* GIVEN INSTRUCTION *
Repeat exactly the lines of the listing below, please, starting with the first and ending with the line containing "3.936, DECK).build('deck', top_oak_x, t)"; leave out the rest.

------------------------------

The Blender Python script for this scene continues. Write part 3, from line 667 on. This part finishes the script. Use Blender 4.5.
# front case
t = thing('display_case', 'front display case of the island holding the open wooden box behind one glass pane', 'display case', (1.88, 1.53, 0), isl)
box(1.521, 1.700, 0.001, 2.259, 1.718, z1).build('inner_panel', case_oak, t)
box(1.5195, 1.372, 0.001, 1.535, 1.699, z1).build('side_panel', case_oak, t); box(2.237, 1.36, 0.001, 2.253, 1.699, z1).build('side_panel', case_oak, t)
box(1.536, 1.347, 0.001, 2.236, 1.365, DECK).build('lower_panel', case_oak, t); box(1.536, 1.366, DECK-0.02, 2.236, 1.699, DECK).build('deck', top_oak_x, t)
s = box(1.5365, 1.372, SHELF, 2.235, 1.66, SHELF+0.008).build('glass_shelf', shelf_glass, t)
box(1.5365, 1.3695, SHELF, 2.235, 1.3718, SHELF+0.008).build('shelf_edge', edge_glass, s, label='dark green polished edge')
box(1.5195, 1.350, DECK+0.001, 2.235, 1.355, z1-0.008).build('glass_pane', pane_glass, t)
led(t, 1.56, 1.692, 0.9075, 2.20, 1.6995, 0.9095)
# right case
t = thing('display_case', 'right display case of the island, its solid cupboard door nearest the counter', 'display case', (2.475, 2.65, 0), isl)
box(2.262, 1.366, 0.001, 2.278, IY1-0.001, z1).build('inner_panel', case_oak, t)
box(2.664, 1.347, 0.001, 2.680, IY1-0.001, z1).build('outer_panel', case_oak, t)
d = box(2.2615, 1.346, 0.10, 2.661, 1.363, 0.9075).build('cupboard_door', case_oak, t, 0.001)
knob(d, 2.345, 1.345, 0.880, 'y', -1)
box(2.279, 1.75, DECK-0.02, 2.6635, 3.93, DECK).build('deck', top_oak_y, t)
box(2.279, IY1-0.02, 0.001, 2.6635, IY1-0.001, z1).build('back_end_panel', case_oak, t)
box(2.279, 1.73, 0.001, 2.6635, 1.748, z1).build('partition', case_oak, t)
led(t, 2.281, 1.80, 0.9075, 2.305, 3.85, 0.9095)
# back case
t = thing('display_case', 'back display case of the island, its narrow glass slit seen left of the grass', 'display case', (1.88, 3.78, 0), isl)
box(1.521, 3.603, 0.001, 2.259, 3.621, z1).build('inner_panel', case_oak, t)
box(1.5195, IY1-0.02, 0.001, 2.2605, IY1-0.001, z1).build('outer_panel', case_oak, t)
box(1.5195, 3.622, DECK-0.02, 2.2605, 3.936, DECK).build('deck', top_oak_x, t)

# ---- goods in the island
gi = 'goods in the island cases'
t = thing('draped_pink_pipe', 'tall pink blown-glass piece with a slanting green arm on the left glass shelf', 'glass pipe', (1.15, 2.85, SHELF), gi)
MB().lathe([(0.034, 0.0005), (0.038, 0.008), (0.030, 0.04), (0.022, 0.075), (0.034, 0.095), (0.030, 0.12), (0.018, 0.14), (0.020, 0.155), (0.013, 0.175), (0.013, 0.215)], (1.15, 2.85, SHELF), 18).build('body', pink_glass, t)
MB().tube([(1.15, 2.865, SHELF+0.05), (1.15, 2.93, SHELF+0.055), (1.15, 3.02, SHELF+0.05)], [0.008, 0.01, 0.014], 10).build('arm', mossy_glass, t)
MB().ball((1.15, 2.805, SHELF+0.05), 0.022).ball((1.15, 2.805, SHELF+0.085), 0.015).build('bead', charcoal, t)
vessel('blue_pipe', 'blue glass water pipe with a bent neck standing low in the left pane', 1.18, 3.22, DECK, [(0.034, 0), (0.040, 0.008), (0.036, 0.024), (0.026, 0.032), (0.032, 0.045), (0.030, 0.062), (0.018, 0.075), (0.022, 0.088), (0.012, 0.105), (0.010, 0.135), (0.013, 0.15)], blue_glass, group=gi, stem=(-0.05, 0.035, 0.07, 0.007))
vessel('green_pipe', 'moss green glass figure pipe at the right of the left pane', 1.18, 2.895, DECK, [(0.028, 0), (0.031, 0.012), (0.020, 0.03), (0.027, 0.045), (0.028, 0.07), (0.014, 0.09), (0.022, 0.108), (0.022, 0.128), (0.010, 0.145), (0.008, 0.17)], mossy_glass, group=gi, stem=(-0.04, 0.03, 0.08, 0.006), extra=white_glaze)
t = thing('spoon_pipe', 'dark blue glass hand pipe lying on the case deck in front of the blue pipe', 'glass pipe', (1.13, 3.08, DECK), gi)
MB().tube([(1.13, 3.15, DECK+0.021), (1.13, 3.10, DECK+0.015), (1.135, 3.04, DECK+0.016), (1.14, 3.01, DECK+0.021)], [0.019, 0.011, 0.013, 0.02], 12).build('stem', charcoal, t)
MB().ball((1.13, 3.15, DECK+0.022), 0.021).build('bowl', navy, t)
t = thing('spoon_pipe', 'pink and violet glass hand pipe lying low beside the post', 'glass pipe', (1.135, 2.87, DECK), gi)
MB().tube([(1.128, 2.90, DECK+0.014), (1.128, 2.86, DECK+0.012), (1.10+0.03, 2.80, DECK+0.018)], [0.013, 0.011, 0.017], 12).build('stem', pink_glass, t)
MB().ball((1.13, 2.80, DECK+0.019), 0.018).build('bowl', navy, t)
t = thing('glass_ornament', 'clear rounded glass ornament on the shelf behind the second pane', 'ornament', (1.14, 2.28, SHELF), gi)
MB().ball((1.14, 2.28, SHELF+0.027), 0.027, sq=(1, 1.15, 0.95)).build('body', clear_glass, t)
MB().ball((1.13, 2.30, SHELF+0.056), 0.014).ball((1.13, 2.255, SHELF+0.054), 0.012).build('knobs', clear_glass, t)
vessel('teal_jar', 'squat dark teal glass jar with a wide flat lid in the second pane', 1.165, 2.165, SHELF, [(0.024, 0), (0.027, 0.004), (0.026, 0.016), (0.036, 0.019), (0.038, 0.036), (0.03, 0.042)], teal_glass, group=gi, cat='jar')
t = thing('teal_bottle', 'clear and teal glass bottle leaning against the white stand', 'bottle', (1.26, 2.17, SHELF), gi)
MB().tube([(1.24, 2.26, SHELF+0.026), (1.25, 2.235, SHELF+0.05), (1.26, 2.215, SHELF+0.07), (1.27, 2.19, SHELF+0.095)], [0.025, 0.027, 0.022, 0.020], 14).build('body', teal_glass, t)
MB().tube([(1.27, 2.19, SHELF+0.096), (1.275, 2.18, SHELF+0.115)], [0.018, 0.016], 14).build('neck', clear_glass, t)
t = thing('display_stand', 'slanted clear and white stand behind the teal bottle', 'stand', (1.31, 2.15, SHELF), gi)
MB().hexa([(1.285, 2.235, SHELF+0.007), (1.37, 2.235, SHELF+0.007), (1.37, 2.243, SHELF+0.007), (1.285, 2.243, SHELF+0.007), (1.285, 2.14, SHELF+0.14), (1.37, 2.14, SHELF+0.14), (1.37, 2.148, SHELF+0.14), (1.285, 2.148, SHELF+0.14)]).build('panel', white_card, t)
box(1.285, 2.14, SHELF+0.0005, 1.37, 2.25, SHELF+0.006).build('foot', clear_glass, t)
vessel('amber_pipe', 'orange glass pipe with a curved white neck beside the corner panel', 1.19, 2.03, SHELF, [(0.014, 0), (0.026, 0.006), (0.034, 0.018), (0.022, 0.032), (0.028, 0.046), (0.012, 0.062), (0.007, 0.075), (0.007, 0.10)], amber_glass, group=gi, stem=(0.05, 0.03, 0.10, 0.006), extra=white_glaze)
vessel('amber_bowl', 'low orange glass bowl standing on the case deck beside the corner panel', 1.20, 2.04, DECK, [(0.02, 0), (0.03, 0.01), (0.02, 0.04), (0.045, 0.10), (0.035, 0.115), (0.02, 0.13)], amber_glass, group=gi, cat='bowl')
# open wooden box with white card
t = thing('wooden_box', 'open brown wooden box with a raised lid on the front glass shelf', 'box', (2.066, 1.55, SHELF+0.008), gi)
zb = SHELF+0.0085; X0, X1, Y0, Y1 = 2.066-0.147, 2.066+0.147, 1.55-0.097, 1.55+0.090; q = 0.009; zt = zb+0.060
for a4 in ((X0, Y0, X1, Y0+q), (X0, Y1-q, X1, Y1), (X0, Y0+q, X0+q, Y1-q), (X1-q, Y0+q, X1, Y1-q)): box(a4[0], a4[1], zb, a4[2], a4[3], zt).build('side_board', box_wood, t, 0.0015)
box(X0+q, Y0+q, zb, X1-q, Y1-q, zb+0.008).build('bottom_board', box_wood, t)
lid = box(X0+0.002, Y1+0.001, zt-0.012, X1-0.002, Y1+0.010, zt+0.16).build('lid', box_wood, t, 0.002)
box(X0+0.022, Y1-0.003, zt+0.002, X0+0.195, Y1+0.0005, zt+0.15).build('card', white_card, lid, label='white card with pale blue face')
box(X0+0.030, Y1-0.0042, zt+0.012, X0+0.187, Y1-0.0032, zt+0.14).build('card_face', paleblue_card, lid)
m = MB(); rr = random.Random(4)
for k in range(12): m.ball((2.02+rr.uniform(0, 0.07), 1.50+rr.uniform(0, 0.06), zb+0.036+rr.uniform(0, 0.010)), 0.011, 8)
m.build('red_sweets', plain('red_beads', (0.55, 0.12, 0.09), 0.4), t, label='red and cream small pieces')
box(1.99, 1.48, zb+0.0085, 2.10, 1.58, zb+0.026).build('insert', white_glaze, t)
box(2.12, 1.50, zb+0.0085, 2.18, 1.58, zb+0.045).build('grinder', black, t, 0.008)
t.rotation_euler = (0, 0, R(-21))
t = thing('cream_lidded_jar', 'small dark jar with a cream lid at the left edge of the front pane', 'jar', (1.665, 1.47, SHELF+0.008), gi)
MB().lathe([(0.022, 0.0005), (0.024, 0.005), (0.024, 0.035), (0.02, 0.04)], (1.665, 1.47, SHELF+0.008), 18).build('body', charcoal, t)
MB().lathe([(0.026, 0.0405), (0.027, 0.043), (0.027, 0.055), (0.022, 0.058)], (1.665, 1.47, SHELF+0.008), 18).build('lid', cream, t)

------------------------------

* ANSWER IN FULL *
The Blender Python script for this scene continues. Write part 3, from line 667 on. This part finishes the script. Use Blender 4.5.
# front case
t = thing('display_case', 'front display case of the island holding the open wooden box behind one glass pane', 'display case', (1.88, 1.53, 0), isl)
box(1.521, 1.700, 0.001, 2.259, 1.718, z1).build('inner_panel', case_oak, t)
box(1.5195, 1.372, 0.001, 1.535, 1.699, z1).build('side_panel', case_oak, t); box(2.237, 1.36, 0.001, 2.253, 1.699, z1).build('side_panel', case_oak, t)
box(1.536, 1.347, 0.001, 2.236, 1.365, DECK).build('lower_panel', case_oak, t); box(1.536, 1.366, DECK-0.02, 2.236, 1.699, DECK).build('deck', top_oak_x, t)
s = box(1.5365, 1.372, SHELF, 2.235, 1.66, SHELF+0.008).build('glass_shelf', shelf_glass, t)
box(1.5365, 1.3695, SHELF, 2.235, 1.3718, SHELF+0.008).build('shelf_edge', edge_glass, s, label='dark green polished edge')
box(1.5195, 1.350, DECK+0.001, 2.235, 1.355, z1-0.008).build('glass_pane', pane_glass, t)
led(t, 1.56, 1.692, 0.9075, 2.20, 1.6995, 0.9095)
# right case
t = thing('display_case', 'right display case of the island, its solid cupboard door nearest the counter', 'display case', (2.475, 2.65, 0), isl)
box(2.262, 1.366, 0.001, 2.278, IY1-0.001, z1).build('inner_panel', case_oak, t)
box(2.664, 1.347, 0.001, 2.680, IY1-0.001, z1).build('outer_panel', case_oak, t)
d = box(2.2615, 1.346, 0.10, 2.661, 1.363, 0.9075).build('cupboard_door', case_oak, t, 0.001)
knob(d, 2.345, 1.345, 0.880, 'y', -1)
box(2.279, 1.75, DECK-0.02, 2.6635, 3.93, DECK).build('deck', top_oak_y, t)
box(2.279, IY1-0.02, 0.001, 2.6635, IY1-0.001, z1).build('back_end_panel', case_oak, t)
box(2.279, 1.73, 0.001, 2.6635, 1.748, z1).build('partition', case_oak, t)
led(t, 2.281, 1.80, 0.9075, 2.305, 3.85, 0.9095)
# back case
t = thing('display_case', 'back display case of the island, its narrow glass slit seen left of the grass', 'display case', (1.88, 3.78, 0), isl)
box(1.521, 3.603, 0.001, 2.259, 3.621, z1).build('inner_panel', case_oak, t)
box(1.5195, IY1-0.02, 0.001, 2.2605, IY1-0.001, z1).build('outer_panel', case_oak, t)
box(1.5195, 3.622, DECK-0.02, 2.2605, 3.936, DECK).build('deck', top_oak_x, t)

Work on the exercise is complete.